*Data extract*:
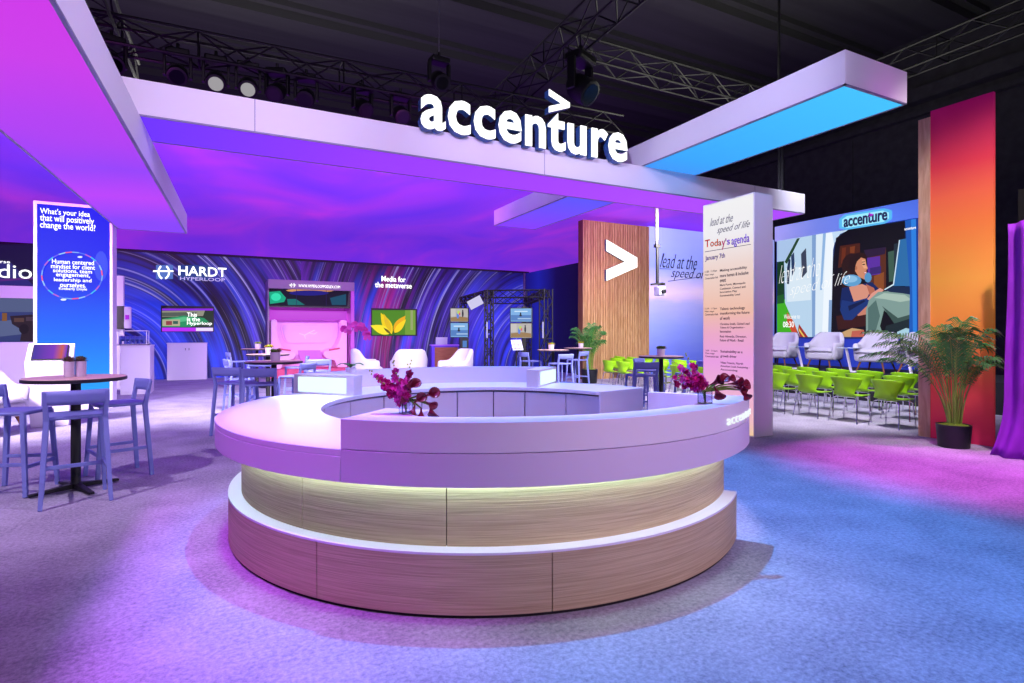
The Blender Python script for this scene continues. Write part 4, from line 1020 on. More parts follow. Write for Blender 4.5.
def small_tv(label, x0, x1, y0, y1, d, kind):
    v = W((x0+x1)/2, d); Y = v.y; pln = ('y', Y)
    X = lambda u: x0+(x1-x0)*u; Z = lambda q: y0+(y1-y0)*q
    if kind == 'gallery':
        po = [('#b9b4b0', .95, rect(x0+.6, y0+.5, x1-.6, y1-.5)), ('#9a7a4c', .95, [(X(.04), Z(.68)), (X(.5), Z(.6)), (X(.96), Z(.68)), (X(.96), Z(.94)), (X(.04), Z(.94))]),
              ('#c8c4c0', .95, rect(X(.04), Z(.05), X(.3), Z(.6))), ('#5a80d8', 1, blob(X(.42), Z(.5), 1.3, 3.6)), ('#b8d060', 1, blob(X(.47), Z(.32), 1.6, 2.0)), ('#e05070', 1, blob(X(.52), Z(.42), .8, 1.6)), ('#1a1826', 1, blob(X(.69), Z(.42), .9, 3.4)), ('#1a1826', 1, blob(X(.69), Z(.18), .6, .9))]
    else:
        po = [('#7ab0e6', .95, rect(x0+.6, y0+.5, x1-.6, y1-.5)), ('#4f7fc4', .95, rect(X(.04), Z(.5), X(.96), Z(.9))), ('#a8c8e8', .95, rect(X(.35), Z(.72), X(.95), Z(.8))), ('#17202c', 1, blob(X(.48), Z(.45), .8, 2.0)), ('#17202c', 1, blob(X(.48), Z(.55), 1.5, .8)), ('#c8e0f4', 1, rect(X(.2), Z(.2), X(.8), Z(.28)))]
    return tv('monitor', label, x0, y0, x1, y1, pln, po, 'monitor')
small_tv('upper left monitor showing two figures in a gallery', 450, 468.5, 308, 322, 15.9, 'gallery')
small_tv('lower left monitor showing a blue scene with a seated figure', 450, 468.5, 322.6, 337.5, 15.9, 'blue')
small_tv('upper right monitor showing a blue scene with a seated figure', 510, 532, 308, 322, 14.9, 'blue')
small_tv('lower right monitor showing two figures in a gallery', 510, 532, 323, 338.2, 14.9, 'gallery')
for px, d, l_, s in ((463, 16.1, 'black upright stand carrying the left pair of monitors', 1), (525, 15.5, 'black upright stand carrying the right pair of monitors', 0)):
    v = W(px, d); x = thing('monitor_stand', l_, 'stand', (v.x, v.y+.06, 0))
    MB().box(-.05, -.03, 0, .05, .05, 2.25).build('upright', BLACK, x); MB().box(-.3, -.25, 0, .3, .25, .03).build('base', BLACK, x, bevel=.005)
v = W(517, 14.6); x = thing('tablet_stand', 'patterned tablet board on a black stand under the right monitors', 'stand', (v.x, v.y, 0))
MB().tube([(0, .03, 0), (0, .03, 1.12)], .02, 8).build('pole', BLACK, x); MB().lathe([(.16, 0), (.16, .015)], 20).build('base', BLACK, x)
Mx = Matrix.Rotation(radians(62), 3, 'X') @ Matrix.Rotation(radians(0), 3, 'Z')
bd = MB().obox((0, 0, 1.2), (.30, .30, .015), M=Mx).build('board', mat('board_white', '#dcdcf0', .5), x)
q = MB()
for i in range(-3, 4):
    for j in range(-3, 4):
        if (i*3+j*5+i*j) % 3 == 0: q.obox(Vector((0, 0, 1.2))+Mx @ Vector((i*.038, j*.038, .009)), (.03, .026, .002), M=Mx)
q.build('board_pattern', mat('board_ink', '#3a3a48', .6), bd)
v = W(463, 15.5); x = thing('intercom_screen', 'small dark panel with glowing screen under the left monitors', 'screen', (v.x+.05, v.y, 0))
MB().box(-.12, 0, 0, .12, .08, 1.38).build('housing', DARK, x); MB().box(-.06, -.006, 1.12, .06, 0, 1.3).build('display', glow('#4a80c8', .9), x)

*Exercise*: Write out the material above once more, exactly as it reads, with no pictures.

*Completed task*:
The Blender Python script for this scene continues. Write part 4, from line 1020 on. More parts follow. Write for Blender 4.5.
def small_tv(label, x0, x1, y0, y1, d, kind):
    v = W((x0+x1)/2, d); Y = v.y; pln = ('y', Y)
    X = lambda u: x0+(x1-x0)*u; Z = lambda q: y0+(y1-y0)*q
    if kind == 'gallery':
        po = [('#b9b4b0', .95, rect(x0+.6, y0+.5, x1-.6, y1-.5)), ('#9a7a4c', .95, [(X(.04), Z(.68)), (X(.5), Z(.6)), (X(.96), Z(.68)), (X(.96), Z(.94)), (X(.04), Z(.94))]),
              ('#c8c4c0', .95, rect(X(.04), Z(.05), X(.3), Z(.6))), ('#5a80d8', 1, blob(X(.42), Z(.5), 1.3, 3.6)), ('#b8d060', 1, blob(X(.47), Z(.32), 1.6, 2.0)), ('#e05070', 1, blob(X(.52), Z(.42), .8, 1.6)), ('#1a1826', 1, blob(X(.69), Z(.42), .9, 3.4)), ('#1a1826', 1, blob(X(.69), Z(.18), .6, .9))]
    else:
        po = [('#7ab0e6', .95, rect(x0+.6, y0+.5, x1-.6, y1-.5)), ('#4f7fc4', .95, rect(X(.04), Z(.5), X(.96), Z(.9))), ('#a8c8e8', .95, rect(X(.35), Z(.72), X(.95), Z(.8))), ('#17202c', 1, blob(X(.48), Z(.45), .8, 2.0)), ('#17202c', 1, blob(X(.48), Z(.55), 1.5, .8)), ('#c8e0f4', 1, rect(X(.2), Z(.2), X(.8), Z(.28)))]
    return tv('monitor', label, x0, y0, x1, y1, pln, po, 'monitor')
small_tv('upper left monitor showing two figures in a gallery', 450, 468.5, 308, 322, 15.9, 'gallery')
small_tv('lower left monitor showing a blue scene with a seated figure', 450, 468.5, 322.6, 337.5, 15.9, 'blue')
small_tv('upper right monitor showing a blue scene with a seated figure', 510, 532, 308, 322, 14.9, 'blue')
small_tv('lower right monitor showing two figures in a gallery', 510, 532, 323, 338.2, 14.9, 'gallery')
for px, d, l_, s in ((463, 16.1, 'black upright stand carrying the left pair of monitors', 1), (525, 15.5, 'black upright stand carrying the right pair of monitors', 0)):
    v = W(px, d); x = thing('monitor_stand', l_, 'stand', (v.x, v.y+.06, 0))
    MB().box(-.05, -.03, 0, .05, .05, 2.25).build('upright', BLACK, x); MB().box(-.3, -.25, 0, .3, .25, .03).build('base', BLACK, x, bevel=.005)
v = W(517, 14.6); x = thing('tablet_stand', 'patterned tablet board on a black stand under the right monitors', 'stand', (v.x, v.y, 0))
MB().tube([(0, .03, 0), (0, .03, 1.12)], .02, 8).build('pole', BLACK, x); MB().lathe([(.16, 0), (.16, .015)], 20).build('base', BLACK, x)
Mx = Matrix.Rotation(radians(62), 3, 'X') @ Matrix.Rotation(radians(0), 3, 'Z')
bd = MB().obox((0, 0, 1.2), (.30, .30, .015), M=Mx).build('board', mat('board_white', '#dcdcf0', .5), x)
q = MB()
for i in range(-3, 4):
    for j in range(-3, 4):
        if (i*3+j*5+i*j) % 3 == 0: q.obox(Vector((0, 0, 1.2))+Mx @ Vector((i*.038, j*.038, .009)), (.03, .026, .002), M=Mx)
q.build('board_pattern', mat('board_ink', '#3a3a48', .6), bd)
v = W(463, 15.5); x = thing('intercom_screen', 'small dark panel with glowing screen under the left monitors', 'screen', (v.x+.05, v.y, 0))
MB().box(-.12, 0, 0, .12, .08, 1.38).build('housing', DARK, x); MB().box(-.06, -.006, 1.12, .06, 0, 1.3).build('display', glow('#4a80c8', .9), x)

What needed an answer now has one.